Oh come on! Stake through the heart. A little sunlight. It's like falling off a log.


Next thing ya know, she's running back to the creepy librarian. Turns out (you're shocked, I know; well, unless you read the title of the show) that she's a vampire slayer. And not just any vampire slayer either. The vampire slayer. The one girl in all the world with the strength and skill to hunt the vampires, blah blah evil isn't just a happy dream.


Xander says cool -- delusional girl. Maybe she'll be deluded into liking me.



Don't hate me because I'm beautiful.

We find out that Sunnydale's on a Hellmouth (the episode title make sense now? Clever, huh.) and every creature from Giles' Time-Life series is there. Goody.


Bring on creepy underground vampire master guy. Bring on ugly vamp Luke.

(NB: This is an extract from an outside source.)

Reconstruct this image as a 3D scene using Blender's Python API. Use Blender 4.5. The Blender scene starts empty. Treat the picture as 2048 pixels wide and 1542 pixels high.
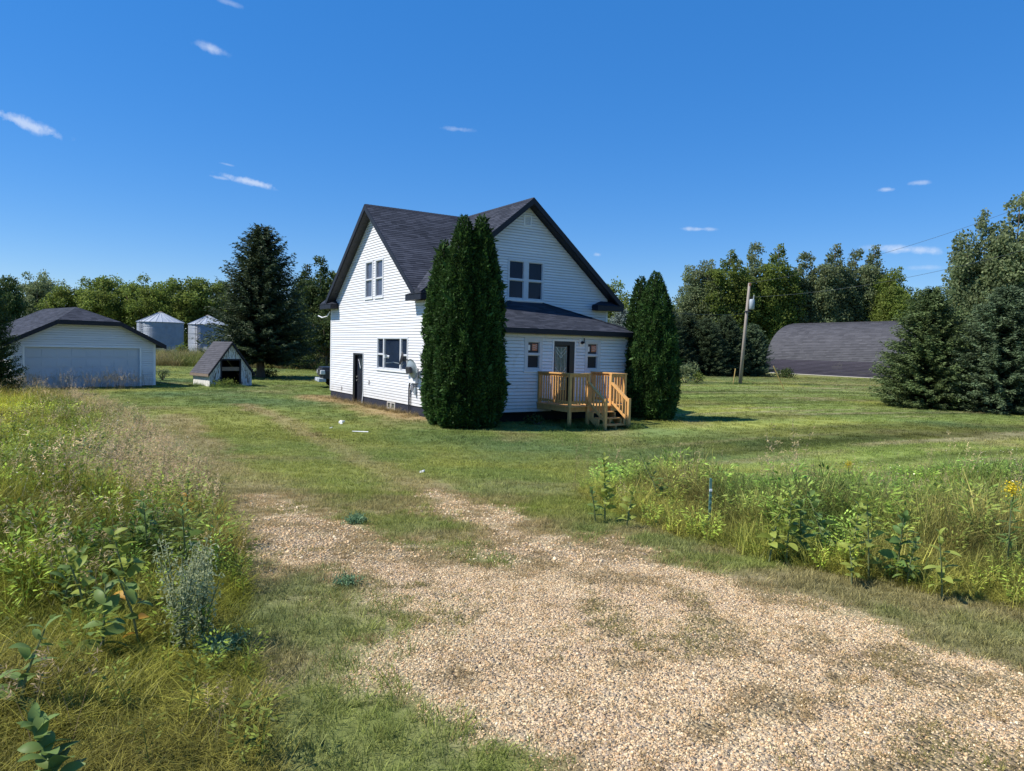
import bpy, math, random
import numpy as np
from mathutils import Vector, Matrix

scene = bpy.context.scene
COL = scene.collection
R = math.radians
rng = np.random.default_rng(7)
random.seed(7)

# ------------------------------------------------------------------ camera
F, PITCH, ROLL, HC = 1444.7, .0507, .0244, 2.435
cam = bpy.data.cameras.new('camera')
cam.sensor_fit = 'HORIZONTAL'; cam.sensor_width = 36
cam.lens = 36 * F / 2048
cam.clip_start = .05; cam.clip_end = 5000
camo = bpy.data.objects.new('camera', cam); COL.objects.link(camo)
camo.matrix_world = (Matrix.Translation((0, 0, HC)) @ Matrix.Rotation(R(90) - PITCH, 4, 'X') @ Matrix.Rotation(ROLL, 4, 'Z'))
scene.camera = camo

def ray(u, v):
    """direction of sight through a pixel of the 2048 px wide photograph"""
    du, dv = u - 1024, v - 771
    cr, sr = math.cos(ROLL), math.sin(ROLL)
    x = du * cr + dv * sr; y = -du * sr + dv * cr
    c, s = math.cos(PITCH), math.sin(PITCH)
    up = -y / F
    return np.array([x / F, c + up * s, -s + up * c])

# ------------------------------------------------------------------ light
SUN_EL, SUN_AZ = 52.0, 11.0      # shadows run towards azimuth 11 deg (almost +X)
world = bpy.data.worlds.new('World'); scene.world = world
world.use_nodes = True
nt = world.node_tree; nt.nodes.clear()
def N(nt, t, **kw):
    n = nt.nodes.new(t)
    for k, v in kw.items(): setattr(n, k, v)
    return n
def L(nt, a, b): nt.links.new(a, b)
out = N(nt, 'ShaderNodeOutputWorld'); bg = N(nt, 'ShaderNodeBackground')
bg.inputs['Strength'].default_value = .108
sky = N(nt, 'ShaderNodeTexSky', sky_type='NISHITA', sun_disc=False)
sky.sun_elevation = R(SUN_EL)
sky.sun_rotation = math.atan2(-math.cos(R(SUN_AZ)), -math.sin(R(SUN_AZ)))
sky.altitude = 300; sky.air_density = 1.0; sky.dust_density = 0.0; sky.ozone_density = 3.0
hs = N(nt, 'ShaderNodeHueSaturation'); hs.inputs['Saturation'].default_value = 1.39; hs.inputs['Value'].default_value = 1.06
hs.inputs['Hue'].default_value = .508
L(nt, sky.outputs[0], hs.inputs['Color'])
geo = N(nt, 'ShaderNodeTexCoord')
CLOUDS = [(40, 243, 78, 17, .22, 1.0), (418, 96, 34, 13, .15, .5), (497, 363, 60, 11, .12, 1.0), (437, 355, 26, 6, .05, .6),
          (915, 258, 36, 9, 0, .45), (1400, 458, 40, 7, .02, .7), (1776, 379, 22, 7, 0, .75), (1838, 366, 22, 7, 0, .55),
          (1808, 499, 72, 13, .08, .8), (1196, 509, 11, 7, 0, .6), (460, 6, 30, 8, .1, .3), (455, 329, 18, 4, .1, .4),
          (1850, 535, 34, 8, 0, .35)]
nz = N(nt, 'ShaderNodeTexNoise'); nz.inputs['Scale'].default_value = 46; nz.inputs['Detail'].default_value = 8
nz.inputs['Roughness'].default_value = .62
L(nt, geo.outputs['Generated'], nz.inputs['Vector'])
acc = None
def M(nt, op, a, b=None, c=None, clamp=False):
    n = N(nt, 'ShaderNodeMath', operation=op); n.use_clamp = clamp
    for k, v in enumerate((a, b, c)):
        if v is None: continue
        if isinstance(v, (int, float)): n.inputs[k].default_value = v
        else: L(nt, v, n.inputs[k])
    return n.outputs[0]
for (u, v, sx, sy, tilt, am) in CLOUDS:
    c = ray(u, v); c /= np.linalg.norm(c)
    r = np.cross(c, [0, 0, 1]); r /= np.linalg.norm(r); up = np.cross(r, c)
    ca, sa = math.cos(-tilt - .02), math.sin(-tilt - .02)
    r2 = r * ca + up * sa; u2 = -r * sa + up * ca
    def dot(vec):
        n = N(nt, 'ShaderNodeVectorMath', operation='DOT_PRODUCT'); L(nt, geo.outputs['Generated'], n.inputs[0])
        n.inputs[1].default_value = tuple(vec); return n.outputs['Value']
    xx = M(nt, 'POWER', M(nt, 'ABSOLUTE', M(nt, 'MULTIPLY', dot(r2), F / (sx * 1.15))), 2)
    yy = M(nt, 'POWER', M(nt, 'ABSOLUTE', M(nt, 'MULTIPLY', dot(u2), F / (sy * .85))), 2)
    d = M(nt, 'SQRT', M(nt, 'ADD', xx, yy))
    f = M(nt, 'SUBTRACT', 1.0, d, clamp=True)
    f = M(nt, 'MULTIPLY', f, M(nt, 'GREATER_THAN', dot(c), .5))
    f = M(nt, 'ADD', M(nt, 'MULTIPLY', f, 1.6), M(nt, 'MULTIPLY_ADD', nz.outputs[0], 3.8, -2.25))
    f = M(nt, 'MULTIPLY', M(nt, 'MULTIPLY', f, am, clamp=True), M(nt, 'GREATER_THAN', 1.0, d))
    f = M(nt, 'MULTIPLY', f, M(nt, 'MULTIPLY', M(nt, 'SUBTRACT', 1.0, d, clamp=True), 2.2, clamp=True))
    acc = f if acc is None else M(nt, 'MAXIMUM', acc, f)
mx = N(nt, 'ShaderNodeMix', data_type='RGBA'); L(nt, M(nt, 'MULTIPLY', acc, .62), mx.inputs[0])
sm = N(nt, 'ShaderNodeMix', data_type='RGBA'); sm.inputs[0].default_value = .47
L(nt, hs.outputs[0], sm.inputs[6]); sm.inputs[7].default_value = (.42, 1.85, 5.1, 1)
L(nt, sm.outputs[2], mx.inputs[6]); mx.inputs[7].default_value = (5.2, 5.8, 6.9, 1)
L(nt, mx.outputs[2], bg.inputs['Color']); L(nt, bg.outputs[0], out.inputs[0])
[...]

Bring on Angel. He babbles about some Harvest thing and about how he thought Buffy would be taller and about how he's a friend but not hers and he makes no sense so she quite rightly never speaks to that loser weirdo again. Or not.


Blah blah, Bronze. Blah blah Willow taken by vamp. Jesse too. Buffy and Xander (here he comes to save the day!) try to rescue them. They manage to rescue Willow, because someone has to turn into an evil lesbian witch later. But I digress. What do you think happened to Jesse? Yeah, me too. I'm sure he's fine.